Rival campaign officials grumble about Forbes using his personal wealth to bypass the spending limits that bind candidates accepting federal funds. "It's interesting that Mr. Outsider is the No. 1 negative advertiser in America," said Alex Castellanos, Gramm's media adviser. "The guy who says he's not a politician sure is learning quick. He's spent 7 million bucks tearing other folks down."

Added Mike Murphy, a senior strategist for Alexander: "I think he lost a little of his virginity when he started running negative ads."

Gretchen Morgenson, Forbes's spokeswoman, dismissed such criticism. "All we're really doing is asking these people to stand on their records," she said. "We don't believe that is running a negative ad campaign. A negative campaign is ad hominem attacks."

One of Gramm's latest spots targets President Clinton, opening with a shot of the president as the narrator says: "Most politicians will do anything to get in office. In 30 years, only one man has resigned his seat in Congress on principle."

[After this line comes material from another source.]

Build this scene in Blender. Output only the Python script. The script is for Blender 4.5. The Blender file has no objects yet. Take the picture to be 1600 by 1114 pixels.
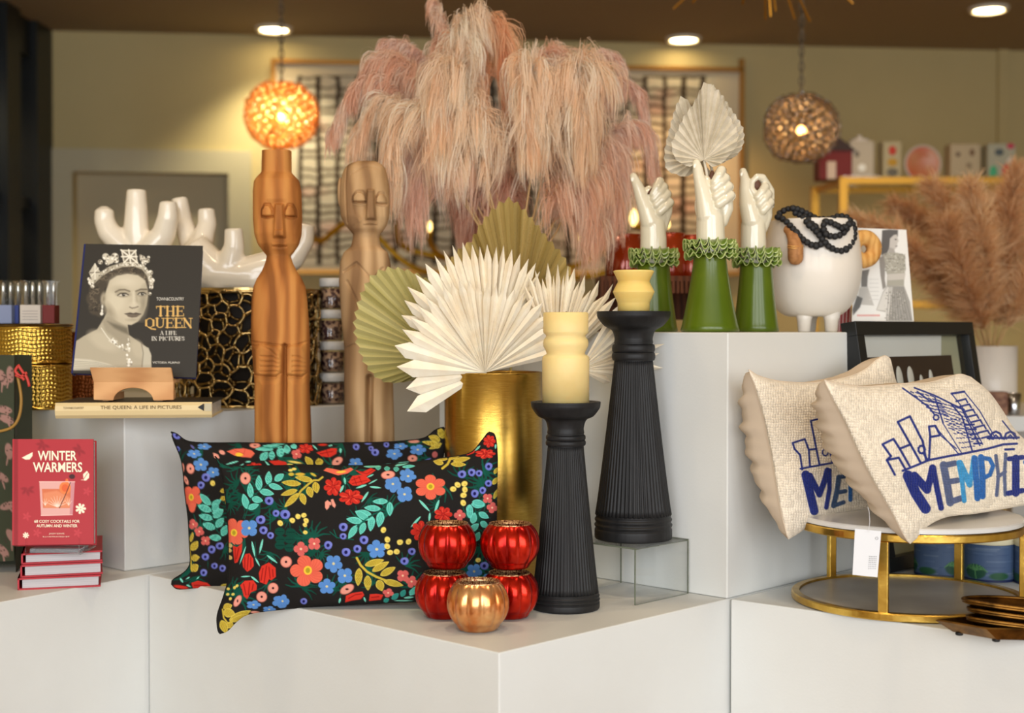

The ad refers to Gramm's 1983 decision to resign as a House Democrat and seek reelection as a Republican after siding with the Reagan administration. "That moment becomes a symbol of an entire career of a fellow who does have a north star, a candidate who is guided by principle," Castellanos said.

Gramm also plays the values card with an ad condemning "five trillion dollars of welfare." As eerie, black-and-white footage moves from graffiti-scarred neighborhoods to handcuffed criminals, the ad says: "Washington is paying millions who could work, not to work, not to marry, to have more illegitimate children."

Dole is trumpeting his recent attacks on violent films and music, "demanding Hollywood stop corrupting our children," as one ad put it. Perhaps out of necessity, given his 35-year congressional record, he also stresses his role as Senate majority leader: "While others talk, Bob Dole leads." But that may be a dubious selling point when many voters are disgusted by the squabbling surrounding the three-week government shutdown. "Dole is advertising his Washington credentials far too much," West said.

The most offbeat approach comes from Lugar, who stages a fictional drama about nuclear terrorism that has drawn mixed reviews. The Manchester Union Leader called the ad "a dud . . . so hokey as to be funny."

Another contender, Patrick J. Buchanan, is the first Republican in two decades to begin an ad with a picture of a waving Richard M. Nixon. Buchanan's commercial, unveiled here Sunday, says: "I served the two most important presidents of our time. Richard Nixon and Ronald Reagan were not men of compromise, and neither am I."

Alexander's media campaign, depicting the candidate in his red-and-black flannel shirt, centers on his earnest appeals for "personal responsibility." The Tennessean urges voters to "expect less from Washington and more from ourselves," saying that "the answer is in our churches, families, neighborhoods and schools." In a spot that began last weekend, Alexander says: "I'm a little different from all those Washington senators. . . . I've even gone out in the real world and helped start a business."

But not one voter interviewed here could recall an Alexander ad. "Alexander hasn't made an impression on me," Kenison said. "I'm not sure what his message is, other than let's be nice to each other."